Dataset section ::
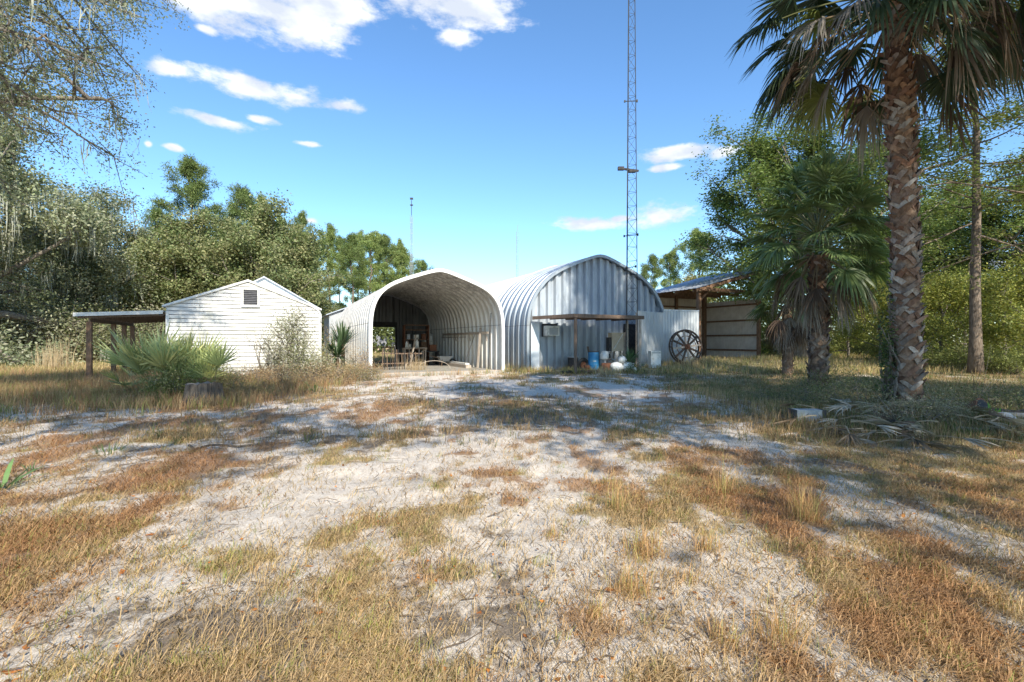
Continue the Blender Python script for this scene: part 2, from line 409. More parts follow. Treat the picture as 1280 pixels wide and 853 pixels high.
BR_UP = [(.22, .12, .075), (.30, .19, .12), (.17, .10, .07)]
def boots(root, rg, pts, rad, n, z0, z1, size, cols, out=.05):
    """criss-cross split leaf bases round a palm trunk"""
    mb = MB()
    for i in range(n):
        t = i / n; z = z0 + (z1 - z0) * t; a = i * 2.399 + rg.uniform(-.4, .4)
        tt = (z - pts[0].z) / (pts[-1].z - pts[0].z); p, _ = along(pts, max(0, min(.999, tt))); r = rad[0] * (1 - tt) + rad[-1] * tt
        c = cols[rg.integers(len(cols))]; c = BR_UP[rg.integers(3)] if rg.random() < (t - .3) * 1.3 else c; j_ = rg.uniform(.6, 1.25); c = tuple(x * j_ for x in c)
        for sgn in (-1, 1):
            if rg.random() < .2: continue
            L = size * rg.uniform(.5, 1.4); w = size * rg.uniform(.28, .42); o = out * rg.uniform(.5, 1.8)
            vs = []
            for u, wd, oo in ((0, w * 1.1, -.02), (.45, w, .25 * o), (.85, w * .8, o * .75), (1.0, w * rg.uniform(.3, .7), o * 1.25)):
                aa = a + sgn * u * L * .62 / r; zz = z + u * L * .72
                for e, th in ((-1, 0), (1, 0), (1, .022), (-1, .022)):
                    ab = aa + e * wd * .5 / r * .8; zb = zz - sgn * e * wd * .28
                    rr = r + oo + (th if u < 1 else th * .5) + .012
                    vs.append(p + Vector((math.cos(ab) * rr, math.sin(ab) * rr, zb - p.z)))
            fs = []
            for j in range(3):
                b = j * 4; fs += [(b + k, b + (k + 1) % 4, b + 4 + (k + 1) % 4, b + 4 + k) for k in range(4)]
            fs += [(3, 2, 1, 0), (12, 13, 14, 15)]
            mb.add(vs, fs, c)
    return mb.build('leaf_bases', M['boot'], root)

def fan_palm(name, label, loc, seed, H, r, ng, nd, pet, rad, lean=(0, 0), bz=.2, el=(-25, 80), dead_el=(-75, -30), bootsize=.26, nb=200, group=None, gcol=(.045, .085, .035), nleaf=34, bcols=None, cl=.9, ws=1.):
    rg = np.random.default_rng(seed); root = thing(name, label, 'palm tree', loc, group=group)
    tr = [Vector((lean[0] * t + math.sin(t * 3) * .04 * H / 6, lean[1] * t, -.3 + (H + .3) * t)) for t in np.linspace(0, 1, 12)]
    t_ = MB(); t_.tube(tr, [r * (1.12 - .25 * i / 11) * rg.uniform(.96, 1.04) for i in range(12)], 14, jag=.08, rg=rg); t_.build('trunk', M['palmtrunk'], root, smooth=True)
    boots(root, rg, tr, [r * 1.0, r * .86], nb, bz, H - .05, bootsize, bcols or [(.38, .33, .28), (.45, .41, .36), (.28, .19, .14), (.22, .14, .10), (.32, .27, .23)])
    gb, gs, db, ds = MB(), MB(), MB(), MB(); topc = tr[-1]
    for i in range(ng):
        f = i / ng; e = R(el[0] + (el[1] - el[0]) * f ** .9 + rg.uniform(-8, 8)); a = i * 2.399 + rg.uniform(-.3, .3)
        b = topc + Vector((math.cos(a) * r * .5, math.sin(a) * r * .5, -.1 + cl * f))
        c = tuple(x * (1 + .5 * max(0, f - .6)) for x in gcol)
        if rg.random() < .1: c = (.16, .19, .05)
        frond(gb, gs, rg, b, a, e, pet * rg.uniform(.8, 1.15), rad * rg.uniform(.85, 1.1), c, droop=rg.uniform(.45, .9) * (1.2 - .5 * f), nleaf=nleaf, pcol=(.16, .17, .07), wscale=ws)
    for i in range(nd):
        a = i * 2.399 * 1.07 + rg.uniform(-.4, .4); e = R(rg.uniform(*dead_el))
        b = topc + Vector((math.cos(a) * r * .7, math.sin(a) * r * .7, -.35 + rg.uniform(0, .45)))
        c = [(.17, .135, .11), (.13, .095, .07), (.24, .215, .19), (.10, .07, .055)][rg.integers(4)]
        frond(db, ds, rg, b, a, e, pet * rg.uniform(.65, 1.05), rad * rg.uniform(.75, 1.0), c, droop=rg.uniform(1.0, 1.6), spreadang=rg.uniform(45, 85), nleaf=26, curl=.35, pcol=(.27, .2, .13), pw=.04, wscale=.75)
    gb.build('crown', M['frond'], root); gs.build('leaf_stalks', M['frond'], root)
    db.build('dead_fronds', M['dry'], root); ds.build('dead_stalks', M['dry'], root)
    return root

# ------------------------------------------------------------------ shrubs & small plants
def shrub(name, label, cat, loc, seed, rx, ry, h, n, leaf, cols, lumps=9, group=None, z0=.15, stems=10, flat=.2, sig=.16, stemcol='bark'):
    rg = np.random.default_rng(seed); root = thing(name, label, cat, loc, group=group)
    st = MB(); cs = []
    for i in range(lumps):
        a = rg.uniform(0, 6.28); q = math.sqrt(rg.random()); zz = h * rg.uniform(z0, 1) * (1 - .35 * q)
        c = Vector((math.cos(a) * rx * q, math.sin(a) * ry * q, zz)); cs.append(c)
        b = Vector((c.x * .25, c.y * .25, -.1)); mid = b.lerp(c, .5) + Vector((rg.normal() * .08, rg.normal() * .08, .1)) * h * .5
        st.tube([b, mid, c], [.012 * h + .008, .008 * h + .005, .003], 4, cap=False)
        for k in range(4):
            e = c + Vector(rg.normal(size=3)) * (rx * .3); st.tube([mid.lerp(c, rg.uniform(.3, 1)), e], [.006 * h, .002], 3, cap=False)
    st.build('stems', M[stemcol], root)
    k = rg.integers(0, lumps, n); CA = np.array(cs); s_ = np.array([rx, ry, h * .5]) * sig * 2
    C = CA[k] + rg.normal(size=(n, 3)) * s_; C[:, 2] = np.abs(C[:, 2]) + .02
    mv = np.clip(rg.random(lumps)[k] * .7 + rg.normal(size=n) * .25, 0, 1)[:, None]
    col = (np.array(cols[0]) * (1 - mv) + np.array(cols[1]) * mv) * rg.uniform(.7, 1.3, (n, 1))
    leaves('foliage', C, leaf[0], leaf[1], col, M['leaf'], root, rg, flat)
    return root

def spear_plant(name, label, cat, loc, seed, n, L, w, col, el=(20, 85), droop=.25, group=None, part='leaves_rosette', h0=0, spread=.08):
    rg = np.random.default_rng(seed); root = thing(name, label, cat, loc, group=group); mb = MB()
    for i in range(n):
        a = rg.uniform(0, 6.28); e = R(rg.uniform(*el)); l = L * rg.uniform(.6, 1.1)
        d = Vector((math.cos(a) * math.cos(e), math.sin(a) * math.cos(e), math.sin(e))); sd = Vector((-math.sin(a), math.cos(a), 0))
        b = Vector((math.cos(a) * spread, math.sin(a) * spread, h0))
        ps = [b + d * l * u + Vector((0, 0, -droop * l * u * u)) for u in (0, .35, .7, 1)]
        j_ = rg.uniform(.7, 1.3); c = tuple(x * j_ for x in col); mb.strip(ps, [w * .8, w, w * .7, w * .05], sd, c, tuple(x * 1.2 for x in c))
    mb.build(part, M['frond'], root); return root

def palmetto(name, label, loc, seed, n, pet, rad, cols, group=None, el=(25, 88), cat='palmetto', spread=.5, droop=.12, dead=3):
    rg = np.random.default_rng(seed); root = thing(name, label, cat, loc, group=group); a_, b_ = MB(), MB()
    for i in range(n):
        a = i * 2.399 + rg.uniform(-.3, .3); e = R(rg.uniform(*el)); q = rg.uniform(0, spread)
        c = cols[rg.integers(len(cols))]
        frond(a_, b_, rg, (math.cos(a) * q, math.sin(a) * q, 0), a, e, pet * rg.uniform(.6, 1.15), rad * rg.uniform(.8, 1.15), c, droop=droop * rg.uniform(.5, 1.6), spreadang=78, nleaf=22, pcol=(.2, .22, .08), pw=.014, wscale=.8)
    for i in range(dead):
        a = rg.uniform(0, 6.28); frond(a_, b_, rg, (0, 0, .1), a, R(rg.uniform(0, 25)), pet * .8, rad * .9, (.35, .24, .13), droop=1.0, spreadang=60, nleaf=18, curl=.3, pcol=(.3, .2, .1), pw=.014)
    a_.build('fronds', M['frond'], root); b_.build('leaf_stalks', M['frond'], root); return root
# ------------------------------------------------------------------ camera, sun, sky
cam = bpy.data.cameras.new('camera'); cam.lens = 17.0; cam.sensor_width = 36; cam.clip_start = .05; cam.clip_end = 4000
co = bpy.data.objects.new('camera', cam); COL.objects.link(co); co.location = (0, 0, EYE); co.rotation_euler = (R(90), 0, 0); sc.camera = co
SAZ, SEL = R(20), R(36)
to_sun = Vector((math.sin(SAZ) * math.cos(SEL), -math.cos(SAZ) * math.cos(SEL), math.sin(SEL)))
sl = bpy.data.lights.new('sun', 'SUN'); sl.energy = 4.1; sl.angle = R(.6); sl.color = (1, .925, .79)
so = bpy.data.objects.new('sun', sl); COL.objects.link(so); so.rotation_euler = to_sun.to_track_quat('Z', 'Y').to_euler(); so.location = (0, 0, 60)

w = bpy.data.worlds.new('World'); sc.world = w; w.use_nodes = True; nt = w.node_tree; nt.nodes.clear()
wo = N(nt, 'ShaderNodeOutputWorld'); bg = N(nt, 'ShaderNodeBackground'); nt.links.new(bg.outputs[0], wo.inputs[0])
sky = N(nt, 'ShaderNodeTexSky', sky_type='NISHITA'); sky.sun_disc = False
sky.sun_elevation = SEL; sky.sun_rotation = R(180) - SAZ; sky.air_density = 1.0; sky.dust_density = .25; sky.ozone_density = 3.0; sky.altitude = 20
tc = N(nt, 'ShaderNodeTexCoord'); sx = N(nt, 'ShaderNodeSeparateXYZ'); nt.links.new(tc.outputs['Generated'], sx.inputs[0])
X, Y, Z = sx.outputs
AZ = mth(nt, 'ARCTAN2', X, Y); EL = mth(nt, 'ARCSINE', Z)
wn = N(nt, 'ShaderNodeTexNoise'); wn.inputs['Scale'].default_value = 12; wn.inputs['Detail'].default_value = 7; wn.inputs['Roughness'].default_value = .62
mp = N(nt, 'ShaderNodeMapping'); mp.inputs['Scale'].default_value = (1, 1, 2.2); nt.links.new(tc.outputs['Generated'], mp.inputs[0]); nt.links.new(mp.outputs[0], wn.inputs[0])
clouds = [(300, 8, 128, 36), (400, 6, 80, 24), (235, -6, 80, 22), (560, 12, 88, 26), (572, 48, 26, 12), (322, 112, 78, 17), (432, 133, 30, 9), (216, 86, 30, 10), (300, 100, 60, 10), (278, 152, 42, 8), (325, 150, 20, 6), (216, 185, 14, 5), (186, 181, 6, 5),
          (386, 181, 22, 4), (738, 281, 40, 9), (824, 269, 40, 15), (775, 274, 26, 5), (850, 192, 58, 9), (905, 190, 24, 9), (838, 210, 22, 5), (388, 277, 14, 5), (258, 38, 14, 6),
          (1500, 150, 160, 40), (-150, 240, 120, 20), (1250, 330, 90, 14), (-400, 60, 160, 40)]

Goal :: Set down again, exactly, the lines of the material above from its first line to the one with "return mb.build('leaf_bases', M['boot'], root)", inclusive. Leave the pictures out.

Reply to the task ::
Continue the Blender Python script for this scene: part 2, from line 409. More parts follow. Treat the picture as 1280 pixels wide and 853 pixels high.
BR_UP = [(.22, .12, .075), (.30, .19, .12), (.17, .10, .07)]
def boots(root, rg, pts, rad, n, z0, z1, size, cols, out=.05):
    """criss-cross split leaf bases round a palm trunk"""
    mb = MB()
    for i in range(n):
        t = i / n; z = z0 + (z1 - z0) * t; a = i * 2.399 + rg.uniform(-.4, .4)
        tt = (z - pts[0].z) / (pts[-1].z - pts[0].z); p, _ = along(pts, max(0, min(.999, tt))); r = rad[0] * (1 - tt) + rad[-1] * tt
        c = cols[rg.integers(len(cols))]; c = BR_UP[rg.integers(3)] if rg.random() < (t - .3) * 1.3 else c; j_ = rg.uniform(.6, 1.25); c = tuple(x * j_ for x in c)
        for sgn in (-1, 1):
            if rg.random() < .2: continue
            L = size * rg.uniform(.5, 1.4); w = size * rg.uniform(.28, .42); o = out * rg.uniform(.5, 1.8)
            vs = []
            for u, wd, oo in ((0, w * 1.1, -.02), (.45, w, .25 * o), (.85, w * .8, o * .75), (1.0, w * rg.uniform(.3, .7), o * 1.25)):
                aa = a + sgn * u * L * .62 / r; zz = z + u * L * .72
                for e, th in ((-1, 0), (1, 0), (1, .022), (-1, .022)):
                    ab = aa + e * wd * .5 / r * .8; zb = zz - sgn * e * wd * .28
                    rr = r + oo + (th if u < 1 else th * .5) + .012
                    vs.append(p + Vector((math.cos(ab) * rr, math.sin(ab) * rr, zb - p.z)))
            fs = []
            for j in range(3):
                b = j * 4; fs += [(b + k, b + (k + 1) % 4, b + 4 + (k + 1) % 4, b + 4 + k) for k in range(4)]
            fs += [(3, 2, 1, 0), (12, 13, 14, 15)]
            mb.add(vs, fs, c)
    return mb.build('leaf_bases', M['boot'], root)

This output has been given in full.